Comandante ÑoñardoThey removed Paypal in Argentina, by the way...
but that is not a problem because they added local payments systems like Rapipago and pagofacil, so people without credit or debit cards now can buy games and Steam wallet credit just using cash.

It would really be easier if everyone in Argentina just got a bank account and debit card like in every other country on earth instead of always making everything needlessly complicated, just saying. I can't see why anyone would want to physically go to Rapipago every time they want to pay their electricity bill or buy a game on Steam, it's absolutely insane and time consuming.

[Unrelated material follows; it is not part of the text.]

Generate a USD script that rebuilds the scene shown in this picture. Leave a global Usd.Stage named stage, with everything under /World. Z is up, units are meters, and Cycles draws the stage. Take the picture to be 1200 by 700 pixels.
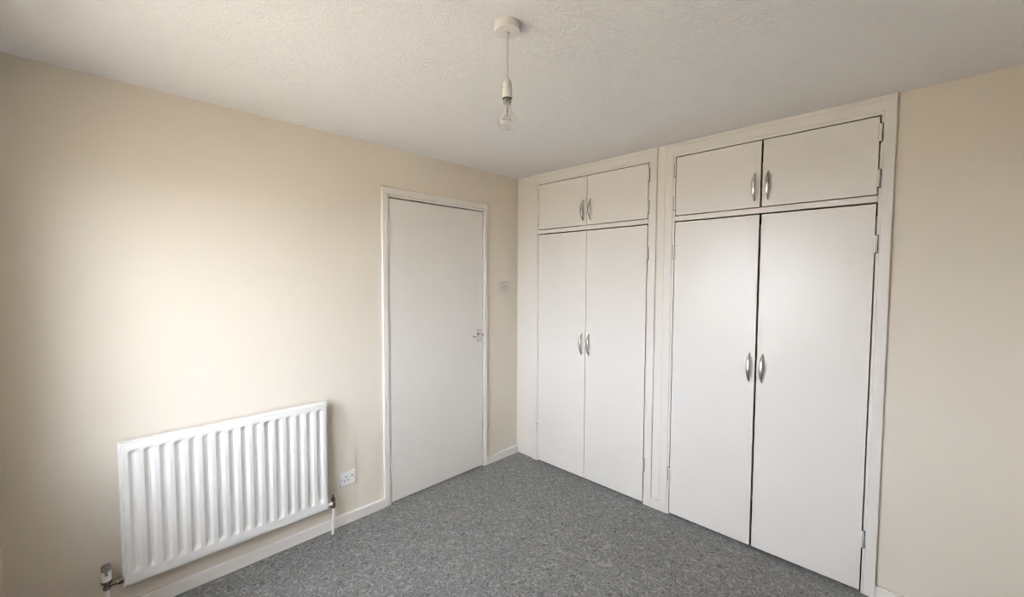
import math, random
import numpy as np, trimesh, usdkit
from pxr import Gf, Sdf, Usd, UsdGeom, UsdLux, UsdShade
random.seed(7); np.random.seed(7)

stage = Usd.Stage.CreateInMemory()
UsdGeom.SetStageUpAxis(stage, 'Z'); UsdGeom.SetStageMetersPerUnit(stage, 1.0)
UsdGeom.Xform.Define(stage, '/World'); UsdGeom.Scope.Define(stage, '/World/Looks')

# ------------------------------------------------------------------ camera, sky, exposure
CAM = np.array([-2.5319, -2.4431, 1.4801]); YAW, PITCH, ROLL, FPX = 44.7716, -2.7568, 0.2149, 490.28
EXPOSURE = 0.55
SKY = (0.92, 1.0, 1.16); SKY_STRENGTH = 4.0


def camera():
    y, p, r = np.radians([YAW, PITCH, ROLL])
    f = np.array([math.cos(y) * math.cos(p), math.sin(y) * math.cos(p), math.sin(p)])
    right = np.array([math.sin(y), -math.cos(y), 0.0]); up = np.cross(right, f)
    r_, u_ = right * math.cos(r) + up * math.sin(r), -right * math.sin(r) + up * math.cos(r)
    m = np.eye(4); m[0, :3], m[1, :3], m[2, :3], m[3, :3] = r_, u_, -f, CAM
    c = UsdGeom.Camera.Define(stage, '/World/camera')
    c.AddTransformOp().Set(Gf.Matrix4d(m.tolist()))
    c.CreateHorizontalApertureAttr(36.0); c.CreateVerticalApertureAttr(21.0); c.CreateFocalLengthAttr(FPX / 1200 * 36)
    c.CreateClippingRangeAttr((0.02, 1000.0)); c.CreateExposureAttr(EXPOSURE)


camera()
sky = UsdLux.DomeLight.Define(stage, '/World/sky')          # an even overcast sky, seen through the window behind the camera's left
sky.CreateColorAttr(Gf.Vec3f(*SKY)); sky.CreateIntensityAttr(SKY_STRENGTH)

# ------------------------------------------------------------------ materials
LOOK = {}


def mat(name, nodes, links, surface):
    LOOK[name] = usdkit.material(stage, '/World/Looks/' + name, nodes, links, surface)
    return LOOK[name]


def plain(name, color, rough, metallic=0.0, **more):
    return mat(name, {'p': ('principled_bsdf', {'base_color': color, 'roughness': rough, 'metallic': metallic, **more})}, [], 'p.BSDF')


def paint(name, color, rough, scale, stretch, strength, dist=0.001, detail=3, **more):
    """Brushed or rolled paint: an even colour with a fine relief."""
    return mat(name, {'c': ('texture_coordinate', {}), 'm': ('mapping', {'scale': stretch}),
                      'n': ('noise_texture', {'scale': scale, 'detail': detail}),
                      'b': ('bump', {'strength': strength, 'distance': dist}),
                      'p': ('principled_bsdf', {'base_color': color, 'roughness': rough, **more})},
               [('c.object', 'm.vector'), ('m.vector', 'n.vector'), ('n.fac', 'b.height'), ('b.normal', 'p.normal')], 'p.BSDF')


paint('cream_wall_paint', (0.77, 0.695, 0.585), 0.8, 55, (1, 1, 1), 0.05)
paint('white_gloss_paint', (0.80, 0.755, 0.695), 0.28, 30, (3, 3, 0.6), 0.10)
paint('wardrobe_door_paint', (0.80, 0.755, 0.695), 0.30, 26, (3.2, 3.2, 0.7), 0.22)
paint('door_paint', (0.79, 0.745, 0.68), 0.38, 26, (3.2, 3.2, 0.7), 0.12)
plain('radiator_enamel', (0.80, 0.775, 0.735), 0.32)
plain('white_plastic', (0.80, 0.79, 0.77), 0.35)
plain('lamp_plastic', (0.74, 0.71, 0.66), 0.40)
plain('cord_plastic', (0.60, 0.55, 0.45), 0.45)
plain('satin_nickel', (0.56, 0.54, 0.51), 0.30, 1.0)
plain('chrome', (0.62, 0.60, 0.57), 0.14, 1.0)
plain('tarnished_chrome', (0.30, 0.27, 0.24), 0.28, 1.0)
plain('brass', (0.60, 0.46, 0.22), 0.32, 1.0)
plain('cap_metal', (0.36, 0.34, 0.31), 0.35, 1.0)
plain('dark_slot', (0.03, 0.028, 0.025), 0.6)
plain('red_marker', (0.22, 0.03, 0.02), 0.5)
plain('white_pipe_paint', (0.84, 0.82, 0.78), 0.35)
plain('filament_wire', (0.45, 0.40, 0.30), 0.35, 1.0)
plain('window_frame_plastic', (0.82, 0.82, 0.82), 0.35)
mat('stem_glass', {'t': ('transparent_bsdf', {'color': (0.95, 0.93, 0.86)}), 'd': ('principled_bsdf', {'base_color': (0.82, 0.78, 0.64), 'roughness': 0.12}), 'x': ('mix_closure', {'fac': 0.55})}, [('t.BSDF', 'x.closure1'), ('d.BSDF', 'x.closure2')], 'x.closure')
plain('switch_plastic', (0.66, 0.615, 0.56), 0.4)
paint('pale_board_paint', (0.80, 0.75, 0.665), 0.5, 30, (3, 3, 0.6), 0.1)
plain('dark_cavity', (0.10, 0.09, 0.08), 0.9)
plain('grass_and_paving', (0.41, 0.335, 0.24), 0.95)
for nm, rim in (('bulb_glass', (0.50, 0.48, 0.45)), ('window_glass', (0.95, 0.95, 0.94))):
    mat(nm, {'t': ('transparent_bsdf', {}), 'g': ('glossy_bsdf', {'color': (1, 1, 1), 'roughness': 0.02}),
             'l': ('layer_weight', {'blend': 0.5}), 'q': ('math', {'math_type': 'power', 'value2': 2.2}), 'e': ('math', {'math_type': 'power', 'value2': 4.0}),
             'k': ('mix_color', {'a': (0.97, 0.97, 0.96), 'b': rim}), 'f': ('math', {'math_type': 'multiply_add', 'value2': 0.8, 'value3': 0.05}), 'x': ('mix_closure', {})},
        [('l.facing', 'q.value1'), ('l.facing', 'e.value1'), ('e.value', 'k.fac'), ('k.result', 't.color'), ('q.value', 'f.value1'), ('f.value', 'x.fac'),
         ('t.BSDF', 'x.closure1'), ('g.BSDF', 'x.closure2')], 'x.closure')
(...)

The only explanations I've ever gotten for not having a bank account has been "blah blah, 2001, blah blah, they're all crooks, blah blah" - as if it's the only country on earth which has had recessions and this therefore justifies the hysteria and necessitates having all your money in cash under your bed.
skinnyraf 15 November 2017 at 5:42 am UTC
Not only I can no longer buy like half of games on my wishlist, as they have no prices in Polish zloty, but also some bundles disappeared, even though games in these bundles are available and bundles are published by the same publisher.

To add insult to injury, quite a few games are now more expensive than before. Perhaps publishers didn't realise that Polish zloty purchasing power is lower than Euros, not higher...
knro 15 November 2017 at 8:13 am UTC
I got an email from Steam last week saying that I will be paying with Kuwaiti Dinar soon. Does that mean no fees for currency exchange to dollars?
Eike 15 November 2017 at 8:22 am UTC
knroI got an email from Steam last week saying that I will be paying with Kuwaiti Dinar soon. Does that mean no fees for currency exchange to dollars?

Yes. ...but as it seems, the new prices might not always be better than the exchange price. :-/
(I wonder if average wages in Kuwait are above or below in say the US, though?)